From the first line of the listing below to the line with "scene.camera = cam", print each line exactly, and nothing more. Leave out the pictures.
##### Task data #####
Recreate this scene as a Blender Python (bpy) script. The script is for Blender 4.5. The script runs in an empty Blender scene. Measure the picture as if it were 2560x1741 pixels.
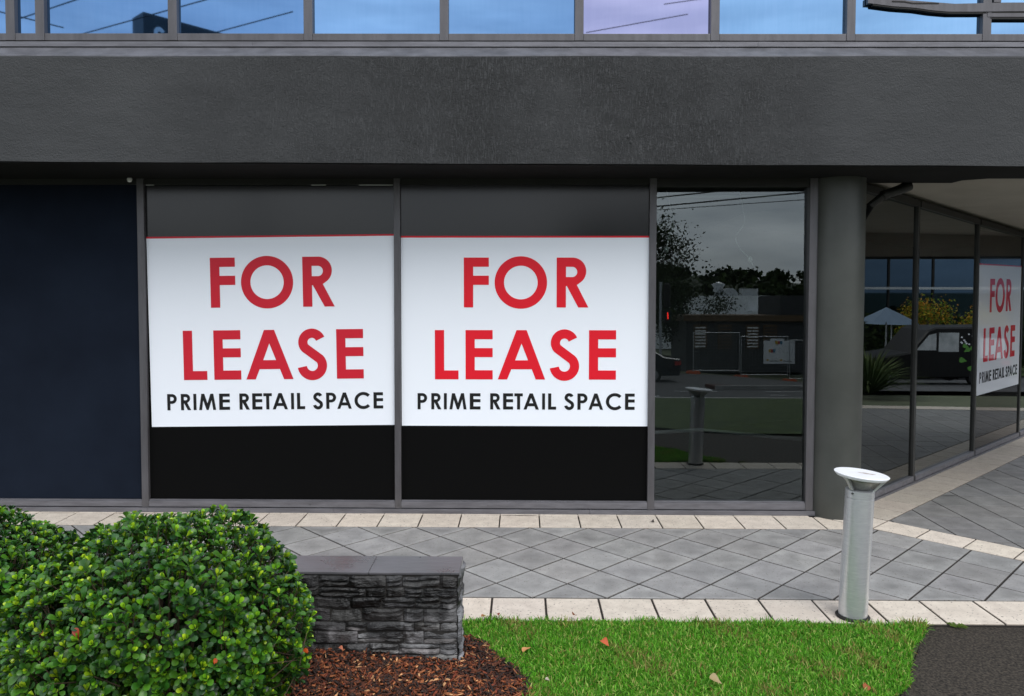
import bpy, bmesh, math, random
import numpy as np
from mathutils import Matrix, Vector
R = math.radians
random.seed(7); RNG = np.random.default_rng(11)
scene = bpy.context.scene
col = scene.collection

# ---------------------------------------------------------------- camera
EYE = 2.3364
def cam_axes(pitch, yaw, roll):
    cp, sp, cy, sy, cr, sr = math.cos(pitch), math.sin(pitch), math.cos(yaw), math.sin(yaw), math.cos(roll), math.sin(roll)
    f = Vector((sy*cp, cy*cp, sp)); r = Vector((cy, -sy, 0)); u = r.cross(f)
    return r*cr + u*sr, -r*sr + u*cr, f
cr_, cu_, cf_ = cam_axes(-0.03888, -0.01327, 0.00157)
cd = bpy.data.cameras.new('camera'); cam = bpy.data.objects.new('camera', cd); col.objects.link(cam)
m3 = Matrix((cr_, cu_, -cf_)).transposed()
cam.matrix_world = Matrix.Translation((0, 0, EYE)) @ m3.to_4x4()
cd.sensor_width = 36; cd.lens = 1911.245/2560*36; cd.shift_y = -(870.5-795.32)/2560
cd.clip_start = 0.05; cd.clip_end = 3000
scene.camera = cam

# ---------------------------------------------------------------- light
SUN_EL, SUN_AZ = R(52), R(150)          # azimuth measured clockwise from +y: behind the camera, to its right
w = bpy.data.worlds.new('World'); scene.world = w; w.use_nodes = True
nt = w.node_tree; N = nt.nodes; L = nt.links; N.clear()
out = N.new('ShaderNodeOutputWorld'); bg = N.new('ShaderNodeBackground'); bg.inputs['Strength'].default_value = 0.13
sky = N.new('ShaderNodeTexSky'); sky.sky_type = 'NISHITA'; sky.sun_disc = False
sky.sun_elevation = SUN_EL; sky.sun_rotation = SUN_AZ; sky.dust_density = 2.0; sky.air_density = 1.0
tc = N.new('ShaderNodeTexCoord'); mp = N.new('ShaderNodeMapping'); mp.inputs['Scale'].default_value = (1, 1, 4.5)
nz = N.new('ShaderNodeTexNoise'); nz.inputs['Scale'].default_value = 2.1; nz.inputs['Detail'].default_value = 7; nz.inputs['Roughness'].default_value = .55
cr = N.new('ShaderNodeValToRGB'); cr.color_ramp.elements[0].position = .30; cr.color_ramp.elements[0].color = (.55, .55, .55, 1)
cr.color_ramp.elements[1].position = .62; cr.color_ramp.elements[1].color = (.95, .95, .95, 1)
cl = N.new('ShaderNodeTexNoise'); cl.inputs['Scale'].default_value = 5; cl.inputs['Detail'].default_value = 5
cc = N.new('ShaderNodeValToRGB'); cc.color_ramp.elements[0].position = .3; cc.color_ramp.elements[0].color = (5.2, 5.7, 6.5, 1)
cc.color_ramp.elements[1].position = .7; cc.color_ramp.elements[1].color = (9.4, 9.8, 10.4, 1)
mx = N.new('ShaderNodeMixRGB')
L.new(tc.outputs['Generated'], mp.inputs['Vector']); L.new(mp.outputs[0], nz.inputs['Vector']); L.new(mp.outputs[0], cl.inputs['Vector'])
L.new(nz.outputs['Fac'], cr.inputs[0]); L.new(cl.outputs['Fac'], cc.inputs[0])
L.new(cr.outputs[0], mx.inputs[0]); L.new(sky.outputs[0], mx.inputs[1]); L.new(cc.outputs[0], mx.inputs[2])
L.new(mx.outputs[0], bg.inputs['Color']); L.new(bg.outputs[0], out.inputs[0])
sd = bpy.data.lights.new('sun', 'SUN'); sd.energy = 1.25; sd.angle = R(40); sd.color = (1, .97, .92)
so = bpy.data.objects.new('sun', sd); col.objects.link(so)
so.rotation_euler = Vector((math.sin(SUN_AZ)*math.cos(SUN_EL), math.cos(SUN_AZ)*math.cos(SUN_EL), math.sin(SUN_EL))).to_track_quat('Z', 'Y').to_euler()
scene.view_settings.view_transform = 'Standard'; scene.view_settings.look = 'None'
scene.view_settings.exposure = 0.55; scene.view_settings.gamma = 1
scene.cycles.max_bounces = 8; scene.cycles.transparent_max_bounces = 12

# ---------------------------------------------------------------- materials
def srgb(r, g, b):
    f = lambda c: (c/255/12.92) if c/255 <= .04045 else ((c/255+.055)/1.055)**2.4
    return (f(r), f(g), f(b))
MATS = {}
def mat(name, c1, c2=None, scale=4., rough=.6, metal=0., bump=0., bscale=40., attr=False, coat=0., spec=.5, lo=.35, hi=.65, stretch=None, bstretch=None, trans=0., rough2=None, dist=.01, speck=False):
    m = bpy.data.materials.new(name); m.use_nodes = True; n = m.node_tree.nodes; l = m.node_tree.links
    b = n['Principled BSDF']; b.inputs['Roughness'].default_value = rough; b.inputs['Metallic'].default_value = metal
    b.inputs['Coat Weight'].default_value = coat; b.inputs['Coat Roughness'].default_value = .03
    b.inputs['Specular IOR Level'].default_value = spec
    t = n.new('ShaderNodeTexCoord')
    def vec(s):
        if not s: return t.outputs['Object']
        q = n.new('ShaderNodeMapping'); q.inputs['Scale'].default_value = s; l.new(t.outputs['Object'], q.inputs[0]); return q.outputs[0]
    src = None
    if c2 is None and not attr: b.inputs['Base Color'].default_value = (*c1, 1)
    if c2 is not None:
        z = n.new('ShaderNodeTexNoise'); z.inputs['Scale'].default_value = scale; z.inputs['Detail'].default_value = 6; z.inputs['Roughness'].default_value = .6
        l.new(vec(stretch), z.inputs['Vector'])
        rp = n.new('ShaderNodeValToRGB'); rp.color_ramp.elements[0].position = lo; rp.color_ramp.elements[1].position = hi
        rp.color_ramp.elements[0].color = (*c1, 1); rp.color_ramp.elements[1].color = (*c2, 1)
        l.new(z.outputs['Fac'], rp.inputs[0]); src = rp.outputs[0]
        if rough2 is not None:
            mr = n.new('ShaderNodeMapRange'); mr.inputs['From Min'].default_value = lo; mr.inputs['From Max'].default_value = hi
            mr.inputs['To Min'].default_value = rough; mr.inputs['To Max'].default_value = rough2
            l.new(z.outputs['Fac'], mr.inputs[0]); l.new(mr.outputs[0], b.inputs['Roughness'])
    if speck:
        z = n.new('ShaderNodeTexNoise'); z.inputs['Scale'].default_value = 55; z.inputs['Detail'].default_value = 2; l.new(t.outputs['Object'], z.inputs['Vector'])
        r2 = n.new('ShaderNodeValToRGB'); r2.color_ramp.elements[0].position = .63; r2.color_ramp.elements[1].position = .70; l.new(z.outputs['Fac'], r2.inputs[0])
        m2_ = n.new('ShaderNodeMixRGB'); m2_.inputs[2].default_value = (.16, .14, .12, 1); l.new(r2.outputs[0], m2_.inputs[0]); l.new(src, m2_.inputs[1]); src = m2_.outputs[0]
    if attr:
        a = n.new('ShaderNodeAttribute'); a.attribute_name = 'Col'
        if src is None: src = a.outputs['Color']
        else:
            mm = n.new('ShaderNodeMixRGB'); mm.blend_type = 'MULTIPLY'; mm.inputs[0].default_value = 1
            l.new(src, mm.inputs[1]); l.new(a.outputs['Color'], mm.inputs[2]); src = mm.outputs[0]
    if src is not None: l.new(src, b.inputs['Base Color'])
    if bump:
        z = n.new('ShaderNodeTexNoise'); z.inputs['Scale'].default_value = bscale; z.inputs['Detail'].default_value = 5
        l.new(vec(bstretch), z.inputs['Vector'])
        bp = n.new('ShaderNodeBump'); bp.inputs['Strength'].default_value = bump; bp.inputs['Distance'].default_value = dist
        l.new(z.outputs['Fac'], bp.inputs['Height']); l.new(bp.outputs[0], b.inputs['Normal'])
    if trans:
        tr = n.new('ShaderNodeBsdfTranslucent'); ms = n.new('ShaderNodeMixShader'); ms.inputs[0].default_value = trans
        if src is not None: l.new(src, tr.inputs[0])
        else: tr.inputs[0].default_value = (*c1, 1)
        l.new(b.outputs[0], ms.inputs[1]); l.new(tr.outputs[0], ms.inputs[2]); l.new(ms.outputs[0], n['Material Output'].inputs[0])
    MATS[name] = m
    return m
def glass(name, tint, ior, rcol=(1, 1, 1), wav=0.0):
    m = bpy.data.materials.new(name); m.use_nodes = True; n = m.node_tree.nodes; l = m.node_tree.links; n.clear()
    o = n.new('ShaderNodeOutputMaterial'); ms = n.new('ShaderNodeMixShader'); t = n.new('ShaderNodeBsdfTransparent'); g = n.new('ShaderNodeBsdfGlossy')
    f = n.new('ShaderNodeFresnel'); f.inputs['IOR'].default_value = ior
    t.inputs[0].default_value = (*tint, 1); g.inputs['Color'].default_value = (*rcol, 1); g.inputs['Roughness'].default_value = 0.0
    if wav:
        tcn = n.new('ShaderNodeTexCoord'); z = n.new('ShaderNodeTexNoise'); z.inputs['Scale'].default_value = .9; z.inputs['Detail'].default_value = 1
        bp = n.new('ShaderNodeBump'); bp.inputs['Strength'].default_value = wav; bp.inputs['Distance'].default_value = .01
        l.new(tcn.outputs['Object'], z.inputs['Vector']); l.new(z.outputs['Fac'], bp.inputs['Height']); l.new(bp.outputs[0], g.inputs['Normal'])
    l.new(f.outputs[0], ms.inputs[0]); l.new(t.outputs[0], ms.inputs[1]); l.new(g.outputs[0], ms.inputs[2]); l.new(ms.outputs[0], o.inputs[0])
    return m
def mirror_glass(name, c1, c2, streak=True):
    m = bpy.data.materials.new(name); m.use_nodes = True; n = m.node_tree.nodes; l = m.node_tree.links
    b = n['Principled BSDF']; b.inputs['Metallic'].default_value = 1; b.inputs['Roughness'].default_value = .02
    t = n.new('ShaderNodeTexCoord'); q = n.new('ShaderNodeMapping'); q.inputs['Scale'].default_value = (9, 9, .8)
    z = n.new('ShaderNodeTexNoise'); z.inputs['Scale'].default_value = 4; z.inputs['Detail'].default_value = 6
    rp = n.new('ShaderNodeValToRGB'); rp.color_ramp.elements[0].position = .3; rp.color_ramp.elements[1].position = .75
    rp.color_ramp.elements[0].color = (*c1, 1); rp.color_ramp.elements[1].color = (*c2, 1)
    l.new(t.outputs['Object'], q.inputs[0]); l.new(q.outputs[0], z.inputs['Vector']); l.new(z.outputs['Fac'], rp.inputs[0]); l.new(rp.outputs[0], b.inputs['Base Color'])
    return m

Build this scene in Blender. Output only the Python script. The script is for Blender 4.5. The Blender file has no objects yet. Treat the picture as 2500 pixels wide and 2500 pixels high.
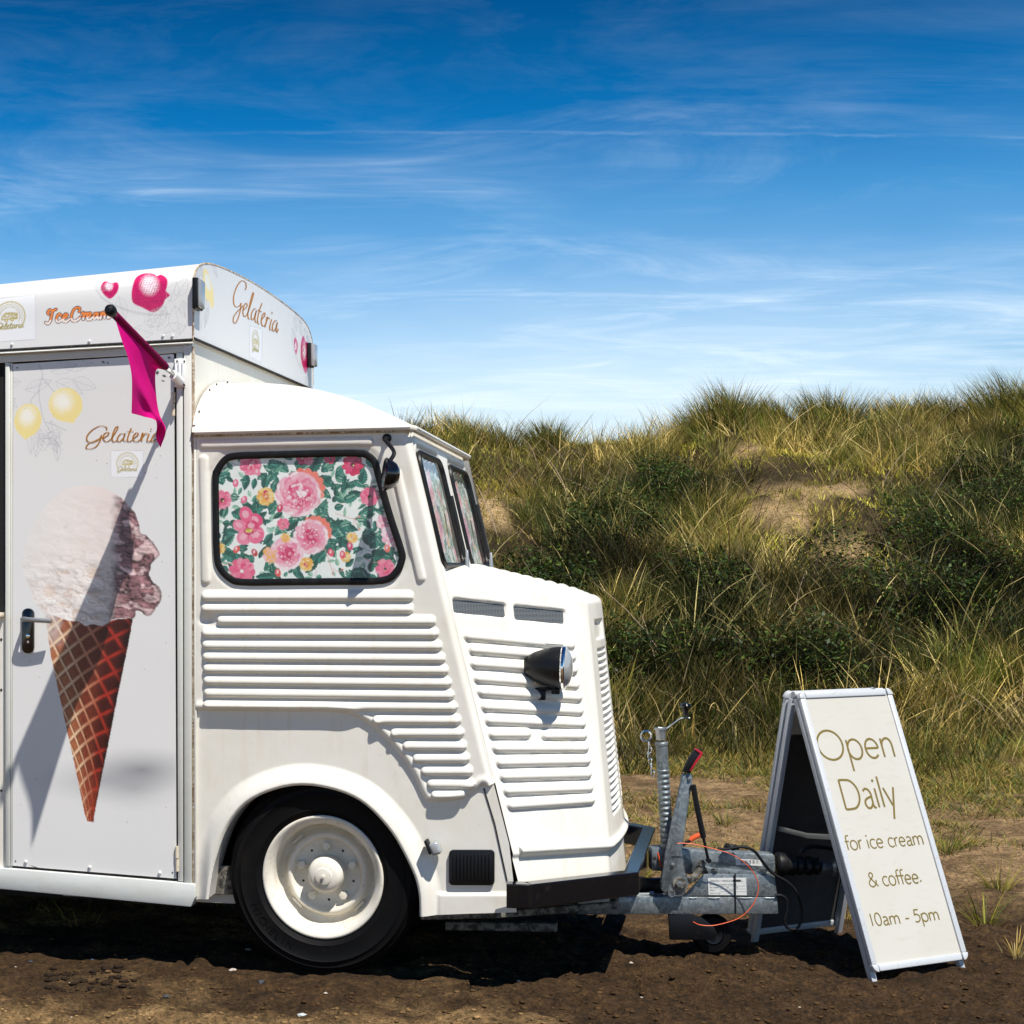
#####
### Written solution:
Recreate this scene as a Blender Python (bpy) script. The script is for Blender 4.5. The script runs in an empty Blender scene. Measure the picture as if it were 2560x1741 pixels.
import bpy, bmesh, math, random
import numpy as np
from mathutils import Matrix, Vector
R = math.radians
random.seed(7); RNG = np.random.default_rng(11)
scene = bpy.context.scene
col = scene.collection

# ---------------------------------------------------------------- camera
EYE = 2.3364
def cam_axes(pitch, yaw, roll):
    cp, sp, cy, sy, cr, sr = math.cos(pitch), math.sin(pitch), math.cos(yaw), math.sin(yaw), math.cos(roll), math.sin(roll)
    f = Vector((sy*cp, cy*cp, sp)); r = Vector((cy, -sy, 0)); u = r.cross(f)
    return r*cr + u*sr, -r*sr + u*cr, f
cr_, cu_, cf_ = cam_axes(-0.03888, -0.01327, 0.00157)
cd = bpy.data.cameras.new('camera'); cam = bpy.data.objects.new('camera', cd); col.objects.link(cam)
m3 = Matrix((cr_, cu_, -cf_)).transposed()
cam.matrix_world = Matrix.Translation((0, 0, EYE)) @ m3.to_4x4()
cd.sensor_width = 36; cd.lens = 1911.245/2560*36; cd.shift_y = -(870.5-795.32)/2560
cd.clip_start = 0.05; cd.clip_end = 3000
scene.camera = cam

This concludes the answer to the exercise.